After the first evaluation, the process becomes routine. You know what your evaluator expects, you have a filing system in place, and the annual cycle feels natural rather than terrifying.
Testing vs Evaluation: When to Stay with Testing
Evaluation isn't universally better. Stay with standardised testing if:
- Your child is a strong test-taker who consistently scores above the 4th stanine with minimal stress
- You prefer minimal documentation — a test score is a single piece of evidence; a portfolio is a year's worth of organised work
- Your child is in the early elementary years and testing takes 2-3 hours versus months of portfolio assembly
- You don't want to pay for an evaluator — test booklets (CAT, Iowa Assessments, Stanford 10) cost $25-75; evaluators cost $150-300
The best evidence of progress pathway is the one that accurately reflects your child's learning with the least stress for your family.
Who This Is For
- Virginia homeschool parents currently using standardised testing who want to switch to portfolio evaluation
- Parents whose children score near the 4th stanine threshold and find annual testing stressful
- Parents of neurodivergent learners or test-anxious children who need an alternative evidence pathway
- Parents using non-traditional curricula (unschooling, project-based, Charlotte Mason) where testing doesn't reflect actual learning
Who This Is NOT For
- Parents happy with the standardised testing pathway whose children test well above the 4th stanine
- Parents using the Religious Exemption pathway (no annual evidence of progress required)
- Parents looking for Virginia homeschool withdrawal information (that's a different process — see the Virginia Legal Withdrawal Blueprint)
Frequently Asked Questions
Do I need to notify the superintendent that I'm switching from testing to evaluation?
No. Virginia law gives you the choice each year. You simply submit whichever form of evidence of progress you choose by August 1. There's no paperwork for switching.

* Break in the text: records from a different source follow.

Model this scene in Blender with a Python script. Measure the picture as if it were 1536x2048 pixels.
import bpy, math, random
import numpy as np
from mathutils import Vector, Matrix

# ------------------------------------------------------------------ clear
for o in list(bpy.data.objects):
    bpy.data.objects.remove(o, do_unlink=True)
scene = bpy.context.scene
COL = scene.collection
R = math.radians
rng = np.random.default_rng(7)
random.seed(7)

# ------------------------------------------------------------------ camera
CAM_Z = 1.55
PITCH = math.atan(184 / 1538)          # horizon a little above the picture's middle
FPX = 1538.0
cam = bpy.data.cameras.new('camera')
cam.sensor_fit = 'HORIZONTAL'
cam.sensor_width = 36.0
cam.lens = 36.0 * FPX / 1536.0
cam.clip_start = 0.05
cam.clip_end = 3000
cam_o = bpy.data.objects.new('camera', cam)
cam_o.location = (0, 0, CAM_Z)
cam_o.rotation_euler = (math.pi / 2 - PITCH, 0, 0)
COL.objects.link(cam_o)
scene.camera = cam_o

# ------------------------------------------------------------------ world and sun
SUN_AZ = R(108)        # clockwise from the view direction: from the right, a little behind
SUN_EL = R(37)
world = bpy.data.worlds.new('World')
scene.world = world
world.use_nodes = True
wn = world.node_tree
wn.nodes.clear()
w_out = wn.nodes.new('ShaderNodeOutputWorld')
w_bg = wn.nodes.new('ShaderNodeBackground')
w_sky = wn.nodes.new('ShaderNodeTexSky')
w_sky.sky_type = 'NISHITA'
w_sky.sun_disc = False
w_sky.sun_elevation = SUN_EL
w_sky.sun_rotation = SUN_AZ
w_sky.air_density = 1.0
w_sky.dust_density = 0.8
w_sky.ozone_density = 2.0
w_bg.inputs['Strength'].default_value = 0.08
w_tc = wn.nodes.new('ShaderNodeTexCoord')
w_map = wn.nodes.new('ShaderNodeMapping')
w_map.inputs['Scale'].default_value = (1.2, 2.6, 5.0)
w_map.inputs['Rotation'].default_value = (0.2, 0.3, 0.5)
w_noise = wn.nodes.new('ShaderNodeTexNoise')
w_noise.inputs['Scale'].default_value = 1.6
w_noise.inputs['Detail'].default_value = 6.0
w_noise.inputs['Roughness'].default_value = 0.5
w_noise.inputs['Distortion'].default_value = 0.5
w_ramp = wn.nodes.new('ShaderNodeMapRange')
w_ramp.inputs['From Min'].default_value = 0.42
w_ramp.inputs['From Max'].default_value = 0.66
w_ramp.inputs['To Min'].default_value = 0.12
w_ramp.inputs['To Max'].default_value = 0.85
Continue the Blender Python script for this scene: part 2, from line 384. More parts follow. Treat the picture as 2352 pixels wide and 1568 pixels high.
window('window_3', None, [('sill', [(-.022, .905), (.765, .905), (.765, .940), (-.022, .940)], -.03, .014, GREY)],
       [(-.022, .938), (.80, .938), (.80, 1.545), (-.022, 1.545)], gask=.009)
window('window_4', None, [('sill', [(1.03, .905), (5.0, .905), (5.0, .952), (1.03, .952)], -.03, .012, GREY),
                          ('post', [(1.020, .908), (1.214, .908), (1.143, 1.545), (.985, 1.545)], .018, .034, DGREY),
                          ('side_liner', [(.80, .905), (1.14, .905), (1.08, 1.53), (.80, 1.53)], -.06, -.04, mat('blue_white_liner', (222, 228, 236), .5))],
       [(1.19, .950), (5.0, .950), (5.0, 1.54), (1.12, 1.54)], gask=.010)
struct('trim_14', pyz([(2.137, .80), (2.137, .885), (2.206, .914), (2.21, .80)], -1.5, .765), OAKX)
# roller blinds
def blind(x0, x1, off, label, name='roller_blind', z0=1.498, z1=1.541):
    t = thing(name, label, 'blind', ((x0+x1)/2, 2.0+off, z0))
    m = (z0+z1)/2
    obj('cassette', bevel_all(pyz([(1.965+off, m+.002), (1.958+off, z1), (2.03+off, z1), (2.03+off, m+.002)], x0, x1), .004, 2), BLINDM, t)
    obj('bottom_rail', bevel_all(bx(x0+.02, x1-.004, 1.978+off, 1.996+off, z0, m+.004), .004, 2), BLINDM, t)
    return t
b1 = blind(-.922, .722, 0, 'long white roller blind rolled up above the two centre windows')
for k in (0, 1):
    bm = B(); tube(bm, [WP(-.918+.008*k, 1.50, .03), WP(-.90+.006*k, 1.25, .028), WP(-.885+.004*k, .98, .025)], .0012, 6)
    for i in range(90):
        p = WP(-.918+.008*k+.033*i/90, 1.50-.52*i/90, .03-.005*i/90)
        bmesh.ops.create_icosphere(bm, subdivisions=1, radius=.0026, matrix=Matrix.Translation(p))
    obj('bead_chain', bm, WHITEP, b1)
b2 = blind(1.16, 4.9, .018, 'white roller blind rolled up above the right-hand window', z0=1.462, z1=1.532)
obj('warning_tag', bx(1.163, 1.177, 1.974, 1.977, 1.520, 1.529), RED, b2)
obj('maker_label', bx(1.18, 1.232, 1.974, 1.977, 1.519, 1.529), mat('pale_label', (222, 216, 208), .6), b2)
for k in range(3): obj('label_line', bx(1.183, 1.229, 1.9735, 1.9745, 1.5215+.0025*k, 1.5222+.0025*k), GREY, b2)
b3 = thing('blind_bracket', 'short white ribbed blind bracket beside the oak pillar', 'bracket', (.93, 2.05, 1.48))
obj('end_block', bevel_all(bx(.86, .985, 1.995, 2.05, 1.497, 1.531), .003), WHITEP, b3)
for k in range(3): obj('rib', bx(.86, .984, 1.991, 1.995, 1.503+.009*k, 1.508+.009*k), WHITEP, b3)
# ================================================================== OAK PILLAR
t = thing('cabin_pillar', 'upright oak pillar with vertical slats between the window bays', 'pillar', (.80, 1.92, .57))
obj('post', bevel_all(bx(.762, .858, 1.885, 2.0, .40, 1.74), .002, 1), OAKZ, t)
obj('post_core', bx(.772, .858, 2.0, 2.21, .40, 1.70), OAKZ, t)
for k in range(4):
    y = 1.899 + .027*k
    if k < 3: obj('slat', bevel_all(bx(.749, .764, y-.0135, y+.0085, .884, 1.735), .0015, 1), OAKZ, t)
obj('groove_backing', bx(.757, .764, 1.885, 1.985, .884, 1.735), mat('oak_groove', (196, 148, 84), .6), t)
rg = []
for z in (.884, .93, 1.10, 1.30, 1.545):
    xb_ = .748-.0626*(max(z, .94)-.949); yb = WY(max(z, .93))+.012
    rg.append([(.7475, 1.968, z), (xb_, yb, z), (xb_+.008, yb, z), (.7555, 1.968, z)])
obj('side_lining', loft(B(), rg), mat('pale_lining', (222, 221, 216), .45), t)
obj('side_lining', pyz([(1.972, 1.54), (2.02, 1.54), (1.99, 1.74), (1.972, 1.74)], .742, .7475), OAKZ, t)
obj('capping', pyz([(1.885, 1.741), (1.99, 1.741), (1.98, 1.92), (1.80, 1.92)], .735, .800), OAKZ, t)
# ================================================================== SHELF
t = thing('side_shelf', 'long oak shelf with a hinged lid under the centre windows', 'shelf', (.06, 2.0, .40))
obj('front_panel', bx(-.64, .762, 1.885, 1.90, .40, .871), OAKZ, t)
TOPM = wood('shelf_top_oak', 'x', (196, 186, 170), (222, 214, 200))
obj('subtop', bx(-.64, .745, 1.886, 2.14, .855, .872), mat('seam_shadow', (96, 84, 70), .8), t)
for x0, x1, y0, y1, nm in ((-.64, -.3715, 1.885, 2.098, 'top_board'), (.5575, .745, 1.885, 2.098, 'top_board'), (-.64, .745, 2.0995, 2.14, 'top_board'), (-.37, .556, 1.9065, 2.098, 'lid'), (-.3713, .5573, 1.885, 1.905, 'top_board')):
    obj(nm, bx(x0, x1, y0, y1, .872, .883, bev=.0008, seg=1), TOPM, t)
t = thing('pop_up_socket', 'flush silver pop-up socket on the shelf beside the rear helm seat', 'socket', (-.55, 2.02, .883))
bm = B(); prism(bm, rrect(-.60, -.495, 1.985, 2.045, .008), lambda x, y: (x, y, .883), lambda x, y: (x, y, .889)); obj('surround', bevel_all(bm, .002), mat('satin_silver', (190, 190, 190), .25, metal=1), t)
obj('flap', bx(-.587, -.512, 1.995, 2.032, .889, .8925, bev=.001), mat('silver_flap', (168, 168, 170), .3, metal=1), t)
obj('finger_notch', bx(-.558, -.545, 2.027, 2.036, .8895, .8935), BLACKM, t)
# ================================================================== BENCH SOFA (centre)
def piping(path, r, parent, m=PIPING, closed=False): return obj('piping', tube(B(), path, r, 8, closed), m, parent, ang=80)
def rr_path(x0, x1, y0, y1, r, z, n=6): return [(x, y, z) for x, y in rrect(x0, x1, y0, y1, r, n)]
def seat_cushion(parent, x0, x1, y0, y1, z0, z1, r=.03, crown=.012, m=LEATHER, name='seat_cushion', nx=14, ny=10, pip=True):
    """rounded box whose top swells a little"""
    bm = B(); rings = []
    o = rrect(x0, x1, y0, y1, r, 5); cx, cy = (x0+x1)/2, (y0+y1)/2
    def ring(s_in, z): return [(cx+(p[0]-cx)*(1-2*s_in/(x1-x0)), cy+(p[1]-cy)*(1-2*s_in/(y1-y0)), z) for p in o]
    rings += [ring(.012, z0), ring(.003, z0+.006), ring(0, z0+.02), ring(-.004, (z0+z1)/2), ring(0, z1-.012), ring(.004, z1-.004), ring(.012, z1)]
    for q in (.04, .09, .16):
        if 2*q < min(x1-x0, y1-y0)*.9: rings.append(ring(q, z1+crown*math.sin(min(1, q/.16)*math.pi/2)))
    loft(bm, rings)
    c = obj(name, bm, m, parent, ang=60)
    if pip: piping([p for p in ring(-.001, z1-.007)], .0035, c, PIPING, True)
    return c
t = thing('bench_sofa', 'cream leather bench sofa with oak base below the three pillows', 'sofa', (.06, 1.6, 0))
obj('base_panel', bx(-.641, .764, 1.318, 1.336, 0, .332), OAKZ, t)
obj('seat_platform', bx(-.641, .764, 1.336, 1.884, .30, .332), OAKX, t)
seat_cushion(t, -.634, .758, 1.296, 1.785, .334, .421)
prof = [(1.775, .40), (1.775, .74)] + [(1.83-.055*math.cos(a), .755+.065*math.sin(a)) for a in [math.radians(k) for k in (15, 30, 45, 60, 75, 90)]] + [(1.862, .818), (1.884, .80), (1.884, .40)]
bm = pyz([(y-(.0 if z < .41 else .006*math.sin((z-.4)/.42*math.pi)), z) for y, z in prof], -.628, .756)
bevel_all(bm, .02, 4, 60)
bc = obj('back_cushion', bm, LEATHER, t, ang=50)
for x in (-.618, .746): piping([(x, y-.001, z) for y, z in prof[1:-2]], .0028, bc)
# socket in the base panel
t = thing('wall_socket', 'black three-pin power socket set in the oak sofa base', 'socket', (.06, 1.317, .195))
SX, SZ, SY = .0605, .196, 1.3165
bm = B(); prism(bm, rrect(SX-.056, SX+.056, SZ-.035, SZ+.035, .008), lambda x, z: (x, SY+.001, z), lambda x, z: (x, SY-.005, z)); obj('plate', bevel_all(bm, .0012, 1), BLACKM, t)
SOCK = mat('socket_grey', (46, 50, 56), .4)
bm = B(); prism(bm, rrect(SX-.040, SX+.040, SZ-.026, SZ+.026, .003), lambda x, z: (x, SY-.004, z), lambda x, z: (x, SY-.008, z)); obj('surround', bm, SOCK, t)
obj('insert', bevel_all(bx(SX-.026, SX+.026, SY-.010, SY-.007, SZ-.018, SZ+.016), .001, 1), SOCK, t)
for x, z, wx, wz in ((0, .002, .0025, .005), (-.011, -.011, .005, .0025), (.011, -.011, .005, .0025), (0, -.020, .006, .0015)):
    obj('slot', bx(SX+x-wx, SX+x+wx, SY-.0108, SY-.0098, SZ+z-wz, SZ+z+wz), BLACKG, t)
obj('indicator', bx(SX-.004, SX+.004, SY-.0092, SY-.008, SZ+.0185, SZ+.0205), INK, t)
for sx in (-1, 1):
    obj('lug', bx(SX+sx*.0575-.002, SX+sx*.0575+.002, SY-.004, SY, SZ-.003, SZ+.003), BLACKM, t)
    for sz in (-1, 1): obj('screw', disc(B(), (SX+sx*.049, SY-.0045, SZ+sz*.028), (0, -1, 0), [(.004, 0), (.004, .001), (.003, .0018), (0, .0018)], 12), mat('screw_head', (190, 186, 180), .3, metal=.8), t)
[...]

Can I switch back to testing after trying evaluation?
Yes. You can alternate between testing and evaluation year by year. There's no commitment to either pathway.
What if the evaluator says my child isn't making adequate progress?
This is rare when you've provided a reasonably organised portfolio, but it can happen. If the evaluator cannot write a positive letter, you have options: find a different evaluator for a second opinion (the law doesn't limit you to one evaluator), or switch back to standardised testing for that year. If neither pathway produces positive evidence of progress, you enter the probation year — a remediation period, not an immediate loss of homeschool rights.
How many work samples per subject do evaluators expect?
There's no magic number. A practical guideline: 2-3 samples per subject per quarter, showing work from the beginning, middle, and end of the year. Quality and variety matter more than volume. A portfolio with 30 carefully selected samples across 5 subjects is better than 200 worksheets stuffed in a binder.
Is evaluation more expensive than testing?
Usually, yes. Test booklets cost $25-75. Evaluators charge $150-300. But evaluator cost is a one-time annual expense, and a well-organised portfolio reduces review time (and often the fee). For families where testing causes significant stress, the evaluator fee buys genuine peace of mind.
Can a family member serve as my evaluator?
Technically, Virginia law says the evaluator must hold a teaching licence (from any state) or a master's degree. It does not specifically prohibit family members. However, using a family member raises credibility questions if the superintendent ever challenges the evaluation. Most families use an independent evaluator to avoid any appearance of conflict.